We’ve had a leader like that before and it did nothing but cause pain and suffering around the world.

We’ve also had walls built before. They now lie in a pile of rubble, their pieces sold in souvenir shops all over Europe.

Cook tried to express his thoughts in a Facebook post on the last day Americans needed to be registered to vote. In it, he wrote, “America is the most powerful, and influential country on the planet, and the responsibility of choosing a suitable leader is not to be taken lightly.

“It is not for me to tell you who to vote for, but I have no doubt that if the majority of Americans (and especially those with excellent taste in music!) get out and vote, the right choice will be made. I have faith in you, our neighbors to the south.”
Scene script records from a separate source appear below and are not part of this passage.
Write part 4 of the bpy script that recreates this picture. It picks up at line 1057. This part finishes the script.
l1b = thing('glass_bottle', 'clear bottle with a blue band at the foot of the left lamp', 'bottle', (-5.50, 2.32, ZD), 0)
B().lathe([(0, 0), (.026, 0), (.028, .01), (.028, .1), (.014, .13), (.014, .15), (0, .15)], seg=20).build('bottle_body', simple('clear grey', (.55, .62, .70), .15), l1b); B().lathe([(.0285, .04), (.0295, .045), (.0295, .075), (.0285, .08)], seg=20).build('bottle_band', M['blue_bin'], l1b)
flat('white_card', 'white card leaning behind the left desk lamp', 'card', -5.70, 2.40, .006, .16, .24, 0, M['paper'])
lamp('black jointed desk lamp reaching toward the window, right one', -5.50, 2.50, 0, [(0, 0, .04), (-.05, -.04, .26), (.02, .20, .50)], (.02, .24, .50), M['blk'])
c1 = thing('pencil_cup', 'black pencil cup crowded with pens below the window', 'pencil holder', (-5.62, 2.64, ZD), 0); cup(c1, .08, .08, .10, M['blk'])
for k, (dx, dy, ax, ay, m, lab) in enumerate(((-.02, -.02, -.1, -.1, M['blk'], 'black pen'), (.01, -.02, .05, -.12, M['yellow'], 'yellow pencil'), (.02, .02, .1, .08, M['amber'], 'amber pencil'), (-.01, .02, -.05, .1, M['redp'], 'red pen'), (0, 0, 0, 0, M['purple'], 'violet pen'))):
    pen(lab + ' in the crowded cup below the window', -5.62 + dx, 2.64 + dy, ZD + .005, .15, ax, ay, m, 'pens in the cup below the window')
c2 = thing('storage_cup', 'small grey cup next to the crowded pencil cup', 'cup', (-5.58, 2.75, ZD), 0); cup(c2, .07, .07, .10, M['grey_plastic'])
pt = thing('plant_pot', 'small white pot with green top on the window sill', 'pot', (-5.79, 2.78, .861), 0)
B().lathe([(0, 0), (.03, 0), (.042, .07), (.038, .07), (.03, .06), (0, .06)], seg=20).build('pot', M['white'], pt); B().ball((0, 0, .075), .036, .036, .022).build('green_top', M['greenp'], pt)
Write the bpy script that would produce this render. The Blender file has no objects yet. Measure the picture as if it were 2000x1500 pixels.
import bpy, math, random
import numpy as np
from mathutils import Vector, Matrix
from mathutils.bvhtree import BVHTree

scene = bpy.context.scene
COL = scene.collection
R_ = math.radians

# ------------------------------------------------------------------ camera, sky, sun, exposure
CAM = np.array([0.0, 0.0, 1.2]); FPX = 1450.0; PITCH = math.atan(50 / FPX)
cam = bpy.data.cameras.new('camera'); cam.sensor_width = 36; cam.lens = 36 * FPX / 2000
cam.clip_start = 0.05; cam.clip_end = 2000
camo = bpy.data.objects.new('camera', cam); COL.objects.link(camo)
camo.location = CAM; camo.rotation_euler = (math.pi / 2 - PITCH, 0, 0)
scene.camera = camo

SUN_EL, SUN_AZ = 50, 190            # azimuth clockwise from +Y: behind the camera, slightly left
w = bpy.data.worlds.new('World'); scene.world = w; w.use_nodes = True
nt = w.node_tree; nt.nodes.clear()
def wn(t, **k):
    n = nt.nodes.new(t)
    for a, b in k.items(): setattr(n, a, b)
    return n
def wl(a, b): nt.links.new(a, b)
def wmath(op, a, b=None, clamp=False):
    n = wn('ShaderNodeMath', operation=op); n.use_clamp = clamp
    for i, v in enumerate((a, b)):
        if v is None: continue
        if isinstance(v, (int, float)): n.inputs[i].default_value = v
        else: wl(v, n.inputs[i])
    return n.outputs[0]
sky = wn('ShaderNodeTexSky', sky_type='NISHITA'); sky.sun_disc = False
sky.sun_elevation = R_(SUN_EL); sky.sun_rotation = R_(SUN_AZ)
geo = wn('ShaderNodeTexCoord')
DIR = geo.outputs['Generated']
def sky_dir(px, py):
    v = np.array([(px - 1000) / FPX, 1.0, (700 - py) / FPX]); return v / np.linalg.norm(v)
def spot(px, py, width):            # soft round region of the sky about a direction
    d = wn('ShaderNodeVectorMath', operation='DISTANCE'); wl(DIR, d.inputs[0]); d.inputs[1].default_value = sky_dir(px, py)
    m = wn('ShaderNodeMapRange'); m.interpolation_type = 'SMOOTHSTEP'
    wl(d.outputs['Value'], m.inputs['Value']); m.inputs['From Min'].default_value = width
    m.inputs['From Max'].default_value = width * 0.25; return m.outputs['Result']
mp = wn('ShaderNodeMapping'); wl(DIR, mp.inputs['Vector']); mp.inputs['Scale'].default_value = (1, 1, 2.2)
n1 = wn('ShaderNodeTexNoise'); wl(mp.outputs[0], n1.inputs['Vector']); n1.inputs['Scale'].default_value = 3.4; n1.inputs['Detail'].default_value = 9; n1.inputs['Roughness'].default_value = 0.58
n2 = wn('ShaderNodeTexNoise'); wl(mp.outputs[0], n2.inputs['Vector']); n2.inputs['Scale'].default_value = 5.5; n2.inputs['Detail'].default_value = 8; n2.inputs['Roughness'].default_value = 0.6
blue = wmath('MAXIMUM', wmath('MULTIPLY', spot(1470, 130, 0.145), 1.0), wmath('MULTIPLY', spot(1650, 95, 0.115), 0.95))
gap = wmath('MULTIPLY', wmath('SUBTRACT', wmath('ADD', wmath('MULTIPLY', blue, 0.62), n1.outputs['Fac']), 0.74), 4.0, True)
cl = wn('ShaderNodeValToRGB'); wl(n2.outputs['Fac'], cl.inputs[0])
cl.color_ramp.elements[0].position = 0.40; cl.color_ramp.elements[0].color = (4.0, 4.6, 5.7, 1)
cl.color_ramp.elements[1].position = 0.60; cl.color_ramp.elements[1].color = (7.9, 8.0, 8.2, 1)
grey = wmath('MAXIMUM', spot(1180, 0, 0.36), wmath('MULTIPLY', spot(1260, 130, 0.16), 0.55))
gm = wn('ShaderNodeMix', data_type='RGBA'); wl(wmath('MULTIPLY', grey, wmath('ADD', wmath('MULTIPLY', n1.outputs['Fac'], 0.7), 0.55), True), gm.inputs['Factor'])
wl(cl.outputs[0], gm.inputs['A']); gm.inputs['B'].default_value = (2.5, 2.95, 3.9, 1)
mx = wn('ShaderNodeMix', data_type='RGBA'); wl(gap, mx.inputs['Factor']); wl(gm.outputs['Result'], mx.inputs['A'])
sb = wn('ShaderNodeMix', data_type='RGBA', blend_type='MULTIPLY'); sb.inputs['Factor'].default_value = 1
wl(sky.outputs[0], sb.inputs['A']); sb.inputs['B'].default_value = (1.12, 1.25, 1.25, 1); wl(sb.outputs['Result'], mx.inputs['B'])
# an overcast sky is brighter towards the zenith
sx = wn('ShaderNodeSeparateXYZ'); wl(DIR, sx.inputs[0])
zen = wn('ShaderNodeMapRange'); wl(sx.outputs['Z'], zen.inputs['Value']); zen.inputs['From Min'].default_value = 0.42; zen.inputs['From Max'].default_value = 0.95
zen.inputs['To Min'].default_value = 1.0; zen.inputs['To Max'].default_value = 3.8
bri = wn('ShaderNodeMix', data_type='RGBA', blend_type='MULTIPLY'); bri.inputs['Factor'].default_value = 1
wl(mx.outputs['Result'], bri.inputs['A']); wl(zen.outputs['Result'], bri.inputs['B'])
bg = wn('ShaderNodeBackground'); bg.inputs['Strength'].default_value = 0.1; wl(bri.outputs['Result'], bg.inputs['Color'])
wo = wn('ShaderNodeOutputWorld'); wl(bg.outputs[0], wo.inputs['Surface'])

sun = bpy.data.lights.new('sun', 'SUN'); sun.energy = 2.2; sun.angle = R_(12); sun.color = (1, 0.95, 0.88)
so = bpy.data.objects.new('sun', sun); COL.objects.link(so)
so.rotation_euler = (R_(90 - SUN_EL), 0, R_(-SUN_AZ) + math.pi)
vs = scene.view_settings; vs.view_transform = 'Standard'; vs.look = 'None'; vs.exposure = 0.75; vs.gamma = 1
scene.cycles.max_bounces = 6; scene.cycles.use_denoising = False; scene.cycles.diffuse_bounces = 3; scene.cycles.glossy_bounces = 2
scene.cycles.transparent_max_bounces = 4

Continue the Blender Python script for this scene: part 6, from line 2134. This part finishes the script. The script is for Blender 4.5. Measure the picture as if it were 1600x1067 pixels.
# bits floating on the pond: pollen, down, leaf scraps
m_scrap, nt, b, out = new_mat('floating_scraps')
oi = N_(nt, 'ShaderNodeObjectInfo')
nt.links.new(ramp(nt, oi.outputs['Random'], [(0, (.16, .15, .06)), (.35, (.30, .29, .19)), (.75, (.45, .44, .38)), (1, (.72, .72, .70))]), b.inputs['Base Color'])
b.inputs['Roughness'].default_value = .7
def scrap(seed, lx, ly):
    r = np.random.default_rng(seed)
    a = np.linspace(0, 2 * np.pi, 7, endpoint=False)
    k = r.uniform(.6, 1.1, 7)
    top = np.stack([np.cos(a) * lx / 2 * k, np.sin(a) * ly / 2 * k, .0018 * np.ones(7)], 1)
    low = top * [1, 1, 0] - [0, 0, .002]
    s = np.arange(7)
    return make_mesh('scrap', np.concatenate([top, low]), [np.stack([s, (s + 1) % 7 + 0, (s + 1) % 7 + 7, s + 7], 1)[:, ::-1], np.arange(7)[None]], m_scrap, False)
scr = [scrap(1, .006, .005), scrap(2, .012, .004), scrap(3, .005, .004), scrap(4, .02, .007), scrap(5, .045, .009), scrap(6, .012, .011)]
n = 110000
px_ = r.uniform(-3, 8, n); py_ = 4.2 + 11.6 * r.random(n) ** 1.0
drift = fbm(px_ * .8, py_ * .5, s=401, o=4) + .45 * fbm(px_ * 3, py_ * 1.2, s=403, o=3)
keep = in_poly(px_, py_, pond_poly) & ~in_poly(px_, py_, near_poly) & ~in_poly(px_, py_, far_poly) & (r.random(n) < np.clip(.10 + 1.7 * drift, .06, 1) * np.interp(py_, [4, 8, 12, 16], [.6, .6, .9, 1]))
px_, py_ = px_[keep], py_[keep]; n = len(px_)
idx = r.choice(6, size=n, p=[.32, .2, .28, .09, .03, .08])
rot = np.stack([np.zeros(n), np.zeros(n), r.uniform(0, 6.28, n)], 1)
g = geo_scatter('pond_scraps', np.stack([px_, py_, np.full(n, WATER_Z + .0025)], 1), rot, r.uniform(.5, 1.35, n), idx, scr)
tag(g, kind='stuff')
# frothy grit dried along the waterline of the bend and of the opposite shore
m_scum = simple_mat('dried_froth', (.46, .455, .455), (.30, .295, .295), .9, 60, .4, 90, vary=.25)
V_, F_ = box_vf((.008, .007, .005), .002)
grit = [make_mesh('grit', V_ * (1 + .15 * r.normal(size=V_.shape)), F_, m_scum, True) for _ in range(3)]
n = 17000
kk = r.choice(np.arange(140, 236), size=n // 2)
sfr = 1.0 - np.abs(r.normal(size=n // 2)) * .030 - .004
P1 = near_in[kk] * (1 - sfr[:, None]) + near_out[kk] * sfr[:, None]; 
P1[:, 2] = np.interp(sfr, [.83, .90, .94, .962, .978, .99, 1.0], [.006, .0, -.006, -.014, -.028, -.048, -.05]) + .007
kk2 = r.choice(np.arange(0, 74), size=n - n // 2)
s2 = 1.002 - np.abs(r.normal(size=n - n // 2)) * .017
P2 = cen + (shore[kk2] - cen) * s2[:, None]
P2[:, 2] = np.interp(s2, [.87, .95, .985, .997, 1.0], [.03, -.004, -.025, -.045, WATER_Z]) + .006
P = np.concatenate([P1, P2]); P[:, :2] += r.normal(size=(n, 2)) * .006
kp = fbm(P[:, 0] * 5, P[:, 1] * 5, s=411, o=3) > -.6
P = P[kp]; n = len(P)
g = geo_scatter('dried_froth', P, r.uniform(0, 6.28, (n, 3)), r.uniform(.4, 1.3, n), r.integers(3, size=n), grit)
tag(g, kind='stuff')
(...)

To that, someone told him to butt out of American politics, but from the rest, he was applauded for his concern.

It is a concern we must all share. All beings on the planet will be affected by Tuesday’s decision.

We cannot stay mum or sit idly by while a few can choose a different course that could set the Earth on a tailspin to destruction.

If no one did anything more than 70 years ago, xenophobia and hatred would never have been challenged.

Yes, I agree with Cook. The world is unrecognizable right now. But that doesn’t mean we can’t change it. To my American neighbours (and that includes my family), that change starts with you.

I know you will make the right decision.